Considera cómo el infierno es una infelicísima prisión
llena de fuego. En aquel fuego están sumergidos los condenados, teniendo un
abismo de fuego, por encima, alrededor y por debajo. Fuego en los ojos, fuego
en la boca, fuego por todo el cuerpo. Todos los sentidos, tienen su propia
pena: los ojos atormentados por el humo, por las tinieblas y por la vista de
los otros condenados y de los demonios. Los oídos escuchan de noche y día
continuos alaridos, llantos y blasfemias. El olfato está atormentado por el
hedor de aquellos innumerables cuerpos putrefactos. El gusto por ardentísima
sed y hambre canina, sin poder alcanzar nunca una gota de agua, o una migaja de
pan. Por lo cual aquellos infelices encarcelados, abrasados por la sed,
devorados por el fuego, afligidos por los tormentos, lloran, se desesperan, más
no hay ni habrá quien los alivie y consuele. ¡Oh infierno, infierno! no te
quieren creer algunos hasta que caen dentro. ¿Qué dices tú que lees esto? Si
ahora te llegara la muerte, ¿a dónde irías? Tú que no puedes sufrir la
impresión de una chispa sobre la mano, ¿podrás estar en un lago de fuego que te
abrasase por toda la eternidad?
Considera después la pena que tendrán las potencias
del alma. La memoria será atormentada por el remordimiento de la conciencia;
este remordimiento es como un gusano que sin cesar roerá al condenado, pensando
que está perdido por su propia elección y por unos placeres envenenados. ¡Ay!
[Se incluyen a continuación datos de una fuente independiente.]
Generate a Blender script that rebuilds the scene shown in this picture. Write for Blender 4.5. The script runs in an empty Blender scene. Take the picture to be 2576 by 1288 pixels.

¿Qué le parecerán entonces aquellos momentos de gusto, después de mil millones
de años en el infierno? Este gusano le recordará el tiempo que Dios le dio para
enmendarse, los medios que le proporcionó para salvarse, los buenos ejemplos de
los compañeros, los propósitos hechos y no cumplidos. Entonces verá que ya no
le queda remedio para evitar su ruina eterna. ¡Oh Dios! ¡Qué doble infierno
será éste! La voluntad, siempre contrariada, jamás alcanzará nada de lo que
desea, y siempre tendrá lo que aborrece, es decir los tormentos. El
entendimiento conocerá el gran bien que ha perdido, que es Dios y el cielo. ¡Oh
Dios mío! ¡Oh Padre Eterno! Perdonadme por amor de Jesucristo.
Pecador, tú que ahora desprecias la pérdida de la
gloria y de Dios, conocerás tu ceguedad cuando veas a los bienaventurados
triunfar y gozar en el reino de los cielos, y que tú, como perro hediondo,
serás excluido de aquella patria bienaventurada y de la presencia de Dios, de
la compañía de María Santísima, de los Ángeles y de los Santos. Entonces,
desesperado, dirás: ¡Oh Paraíso de eternos contentos! ¡Oh Dios, oh bien
infinito, no eres, ni jamás serás mío! Haz penitencia, antes que a ti también
te falte el tiempo, conságrate a Dios, empieza a amarle de veras: ruega a
Jesucristo, ruega a María Santísima que tenga piedad de ti.